• Objective: Look through the records below and collect all lines that hold the string "this".

• Supplied entries:
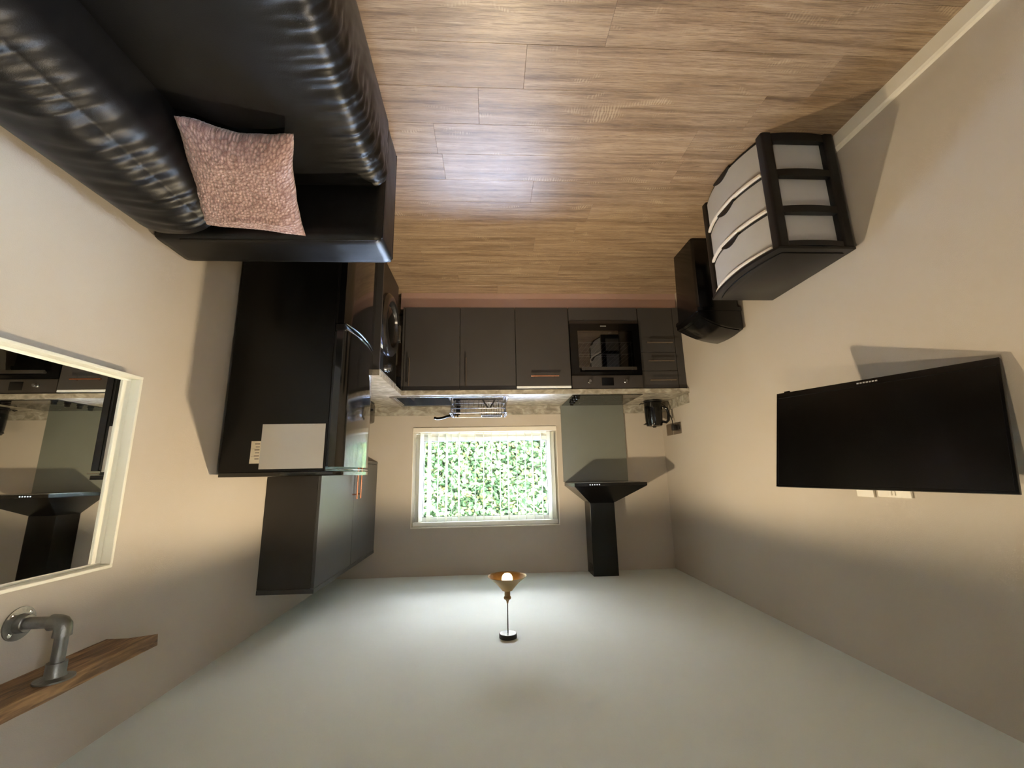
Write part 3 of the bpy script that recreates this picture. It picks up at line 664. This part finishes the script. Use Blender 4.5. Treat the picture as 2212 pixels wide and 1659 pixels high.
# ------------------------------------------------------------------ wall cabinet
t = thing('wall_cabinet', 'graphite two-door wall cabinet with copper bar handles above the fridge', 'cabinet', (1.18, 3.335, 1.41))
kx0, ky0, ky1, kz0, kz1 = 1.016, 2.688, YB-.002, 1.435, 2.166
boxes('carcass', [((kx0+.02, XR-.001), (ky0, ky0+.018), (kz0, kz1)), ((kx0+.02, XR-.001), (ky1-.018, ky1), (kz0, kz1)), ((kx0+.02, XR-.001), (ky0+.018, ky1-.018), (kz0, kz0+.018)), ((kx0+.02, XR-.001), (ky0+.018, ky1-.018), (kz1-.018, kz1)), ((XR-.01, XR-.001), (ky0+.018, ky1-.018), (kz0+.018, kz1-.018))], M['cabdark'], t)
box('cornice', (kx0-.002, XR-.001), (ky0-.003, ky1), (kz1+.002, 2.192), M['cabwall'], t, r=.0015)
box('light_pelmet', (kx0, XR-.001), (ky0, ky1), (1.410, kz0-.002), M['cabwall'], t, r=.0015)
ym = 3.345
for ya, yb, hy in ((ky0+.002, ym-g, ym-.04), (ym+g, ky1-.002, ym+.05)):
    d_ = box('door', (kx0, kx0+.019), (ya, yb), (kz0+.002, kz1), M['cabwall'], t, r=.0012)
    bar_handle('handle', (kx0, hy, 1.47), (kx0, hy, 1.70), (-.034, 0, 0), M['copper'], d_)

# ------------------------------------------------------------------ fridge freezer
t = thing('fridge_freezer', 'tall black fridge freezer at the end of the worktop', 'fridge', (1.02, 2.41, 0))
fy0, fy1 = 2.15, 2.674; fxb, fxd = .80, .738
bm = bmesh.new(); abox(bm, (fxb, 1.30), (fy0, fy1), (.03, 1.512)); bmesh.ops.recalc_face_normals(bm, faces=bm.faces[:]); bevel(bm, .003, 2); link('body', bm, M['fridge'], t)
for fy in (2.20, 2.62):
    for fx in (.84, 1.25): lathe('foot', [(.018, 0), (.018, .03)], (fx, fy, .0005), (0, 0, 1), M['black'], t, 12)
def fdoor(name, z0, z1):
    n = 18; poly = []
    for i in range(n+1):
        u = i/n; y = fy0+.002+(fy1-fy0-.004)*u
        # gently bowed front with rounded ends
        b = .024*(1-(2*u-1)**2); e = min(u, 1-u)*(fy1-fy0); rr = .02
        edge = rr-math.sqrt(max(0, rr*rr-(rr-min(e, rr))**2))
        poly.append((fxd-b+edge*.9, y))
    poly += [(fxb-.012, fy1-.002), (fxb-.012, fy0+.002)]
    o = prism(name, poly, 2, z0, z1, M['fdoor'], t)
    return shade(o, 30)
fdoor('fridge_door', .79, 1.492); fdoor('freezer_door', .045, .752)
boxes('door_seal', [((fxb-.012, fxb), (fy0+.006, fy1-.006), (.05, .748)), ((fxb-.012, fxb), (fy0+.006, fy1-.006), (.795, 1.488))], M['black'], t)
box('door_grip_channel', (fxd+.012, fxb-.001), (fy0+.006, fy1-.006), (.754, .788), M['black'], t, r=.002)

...

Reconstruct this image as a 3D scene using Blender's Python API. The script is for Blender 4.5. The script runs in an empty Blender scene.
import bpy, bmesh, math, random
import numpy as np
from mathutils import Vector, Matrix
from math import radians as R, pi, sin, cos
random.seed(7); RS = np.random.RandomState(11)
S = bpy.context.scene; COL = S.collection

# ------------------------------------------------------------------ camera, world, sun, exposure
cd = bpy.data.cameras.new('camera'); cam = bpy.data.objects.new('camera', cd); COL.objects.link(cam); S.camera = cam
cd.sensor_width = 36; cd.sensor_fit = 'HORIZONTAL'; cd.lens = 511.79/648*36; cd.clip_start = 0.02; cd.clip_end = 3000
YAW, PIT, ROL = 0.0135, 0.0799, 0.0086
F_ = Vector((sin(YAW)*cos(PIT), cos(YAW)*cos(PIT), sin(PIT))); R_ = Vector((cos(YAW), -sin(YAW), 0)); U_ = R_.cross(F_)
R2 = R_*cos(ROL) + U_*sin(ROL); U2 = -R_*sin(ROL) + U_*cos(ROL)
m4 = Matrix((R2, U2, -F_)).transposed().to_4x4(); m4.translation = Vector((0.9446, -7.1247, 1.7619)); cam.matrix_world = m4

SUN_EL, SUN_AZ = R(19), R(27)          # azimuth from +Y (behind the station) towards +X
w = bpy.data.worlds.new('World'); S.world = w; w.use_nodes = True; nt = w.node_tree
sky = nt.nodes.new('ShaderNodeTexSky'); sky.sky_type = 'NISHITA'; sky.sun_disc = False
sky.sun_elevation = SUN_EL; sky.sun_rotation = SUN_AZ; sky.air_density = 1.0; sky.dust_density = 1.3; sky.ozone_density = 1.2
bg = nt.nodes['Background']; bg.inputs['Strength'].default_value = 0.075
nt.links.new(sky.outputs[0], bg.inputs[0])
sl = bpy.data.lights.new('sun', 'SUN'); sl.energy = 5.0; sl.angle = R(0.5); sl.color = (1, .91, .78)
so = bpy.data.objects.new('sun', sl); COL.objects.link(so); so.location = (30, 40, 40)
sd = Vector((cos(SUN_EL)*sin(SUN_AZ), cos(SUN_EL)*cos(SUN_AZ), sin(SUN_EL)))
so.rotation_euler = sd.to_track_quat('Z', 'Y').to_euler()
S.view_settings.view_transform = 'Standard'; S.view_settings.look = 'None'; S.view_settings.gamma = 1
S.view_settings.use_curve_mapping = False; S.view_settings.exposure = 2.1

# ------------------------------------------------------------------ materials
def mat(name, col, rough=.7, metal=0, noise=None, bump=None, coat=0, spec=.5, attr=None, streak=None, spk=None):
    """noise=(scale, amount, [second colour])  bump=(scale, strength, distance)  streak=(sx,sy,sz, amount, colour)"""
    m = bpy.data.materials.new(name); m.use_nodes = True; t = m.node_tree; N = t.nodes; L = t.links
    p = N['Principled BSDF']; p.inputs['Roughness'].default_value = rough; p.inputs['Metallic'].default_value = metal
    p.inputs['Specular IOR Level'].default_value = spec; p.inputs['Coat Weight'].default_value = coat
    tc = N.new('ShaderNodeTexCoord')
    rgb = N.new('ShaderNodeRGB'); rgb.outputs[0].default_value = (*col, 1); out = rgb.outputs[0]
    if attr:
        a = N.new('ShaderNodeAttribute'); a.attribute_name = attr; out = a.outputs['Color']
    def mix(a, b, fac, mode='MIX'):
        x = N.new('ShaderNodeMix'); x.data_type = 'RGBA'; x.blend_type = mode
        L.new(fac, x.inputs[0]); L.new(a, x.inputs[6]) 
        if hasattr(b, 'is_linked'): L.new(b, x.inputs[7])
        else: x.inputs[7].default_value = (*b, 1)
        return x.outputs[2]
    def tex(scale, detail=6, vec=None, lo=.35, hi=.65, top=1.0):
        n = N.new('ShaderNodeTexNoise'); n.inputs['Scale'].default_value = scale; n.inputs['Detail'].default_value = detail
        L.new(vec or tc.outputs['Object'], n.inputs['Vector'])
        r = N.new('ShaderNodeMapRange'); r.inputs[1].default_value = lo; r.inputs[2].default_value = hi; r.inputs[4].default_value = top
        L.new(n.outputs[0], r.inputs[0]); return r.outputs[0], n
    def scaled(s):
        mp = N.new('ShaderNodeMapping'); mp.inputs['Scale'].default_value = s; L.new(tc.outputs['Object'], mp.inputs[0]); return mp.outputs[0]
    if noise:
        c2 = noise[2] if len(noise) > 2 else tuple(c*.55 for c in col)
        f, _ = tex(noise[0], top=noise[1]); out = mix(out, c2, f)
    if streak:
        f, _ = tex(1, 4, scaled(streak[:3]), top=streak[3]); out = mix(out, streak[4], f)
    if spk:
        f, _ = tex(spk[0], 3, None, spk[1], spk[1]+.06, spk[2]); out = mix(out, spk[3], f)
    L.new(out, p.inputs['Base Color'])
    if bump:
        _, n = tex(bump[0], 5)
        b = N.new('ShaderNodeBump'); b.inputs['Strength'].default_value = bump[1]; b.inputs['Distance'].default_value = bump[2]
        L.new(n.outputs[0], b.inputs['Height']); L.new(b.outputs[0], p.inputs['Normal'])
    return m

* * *

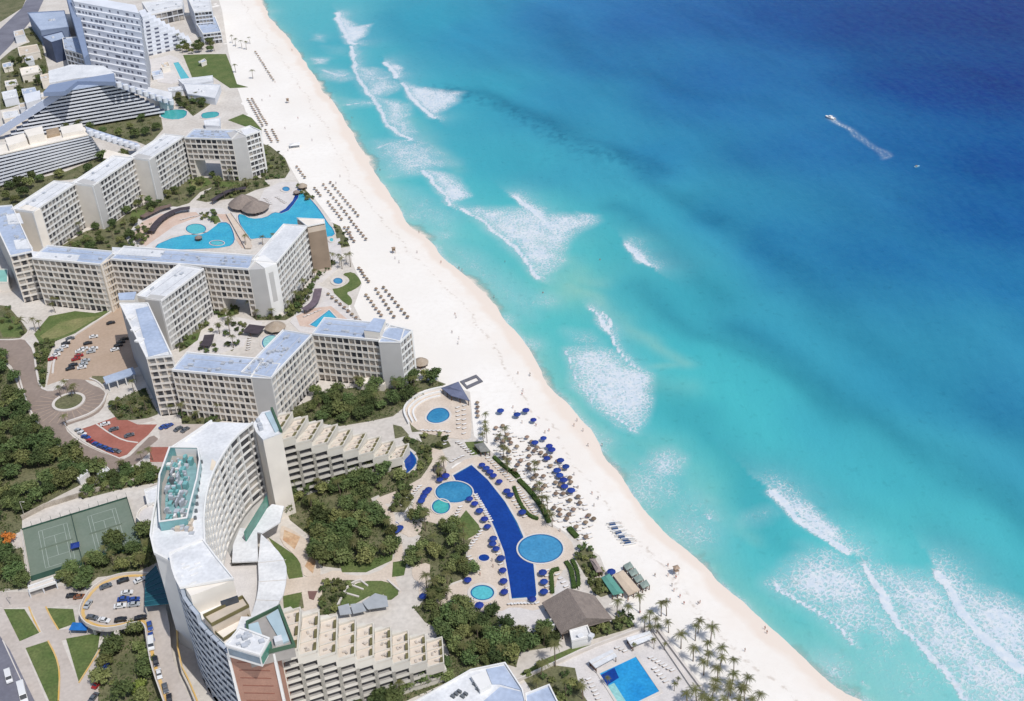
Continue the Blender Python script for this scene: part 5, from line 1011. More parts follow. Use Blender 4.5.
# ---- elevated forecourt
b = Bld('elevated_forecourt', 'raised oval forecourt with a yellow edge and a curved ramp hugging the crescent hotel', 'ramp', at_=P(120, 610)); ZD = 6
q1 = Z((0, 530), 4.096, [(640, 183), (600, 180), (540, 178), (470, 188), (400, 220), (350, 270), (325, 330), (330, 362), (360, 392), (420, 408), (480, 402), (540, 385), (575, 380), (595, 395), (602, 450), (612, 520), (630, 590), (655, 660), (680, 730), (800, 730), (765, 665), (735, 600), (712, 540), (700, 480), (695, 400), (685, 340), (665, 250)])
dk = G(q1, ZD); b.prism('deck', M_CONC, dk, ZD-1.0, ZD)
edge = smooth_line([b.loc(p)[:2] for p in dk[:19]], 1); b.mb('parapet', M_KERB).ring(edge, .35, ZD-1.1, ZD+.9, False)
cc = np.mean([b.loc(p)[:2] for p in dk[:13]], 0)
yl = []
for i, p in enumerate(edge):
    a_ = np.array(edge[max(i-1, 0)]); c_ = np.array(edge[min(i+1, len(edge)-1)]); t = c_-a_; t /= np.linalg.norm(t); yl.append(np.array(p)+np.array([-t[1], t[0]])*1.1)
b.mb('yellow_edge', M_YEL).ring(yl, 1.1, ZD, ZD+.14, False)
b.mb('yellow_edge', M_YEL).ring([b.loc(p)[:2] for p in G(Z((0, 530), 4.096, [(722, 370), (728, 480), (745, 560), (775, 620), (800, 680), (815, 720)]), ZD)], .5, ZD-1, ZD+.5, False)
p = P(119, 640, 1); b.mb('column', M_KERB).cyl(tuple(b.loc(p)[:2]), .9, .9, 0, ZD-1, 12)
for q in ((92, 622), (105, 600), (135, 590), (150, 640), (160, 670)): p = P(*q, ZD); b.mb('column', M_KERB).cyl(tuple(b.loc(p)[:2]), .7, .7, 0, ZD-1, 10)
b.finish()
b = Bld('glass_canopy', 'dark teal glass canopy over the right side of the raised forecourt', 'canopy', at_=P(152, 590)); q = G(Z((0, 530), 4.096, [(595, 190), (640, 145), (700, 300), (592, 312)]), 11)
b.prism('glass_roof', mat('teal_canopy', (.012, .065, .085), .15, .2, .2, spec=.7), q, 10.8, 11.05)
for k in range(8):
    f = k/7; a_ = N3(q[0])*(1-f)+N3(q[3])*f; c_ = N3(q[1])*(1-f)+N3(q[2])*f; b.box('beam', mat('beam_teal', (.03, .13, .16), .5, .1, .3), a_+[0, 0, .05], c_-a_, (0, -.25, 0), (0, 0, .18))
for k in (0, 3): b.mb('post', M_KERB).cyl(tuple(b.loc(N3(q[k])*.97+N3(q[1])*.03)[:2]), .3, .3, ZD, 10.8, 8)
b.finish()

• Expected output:
Write part 3 of the bpy script that recreates this picture. It picks up at line 664. This part finishes the script. Use Blender 4.5. Treat the picture as 2212 pixels wide and 1659 pixels high.
Reconstruct this image as a 3D scene using Blender's Python API. The script is for Blender 4.5. The script runs in an empty Blender scene.
Continue the Blender Python script for this scene: part 5, from line 1011. More parts follow. Use Blender 4.5.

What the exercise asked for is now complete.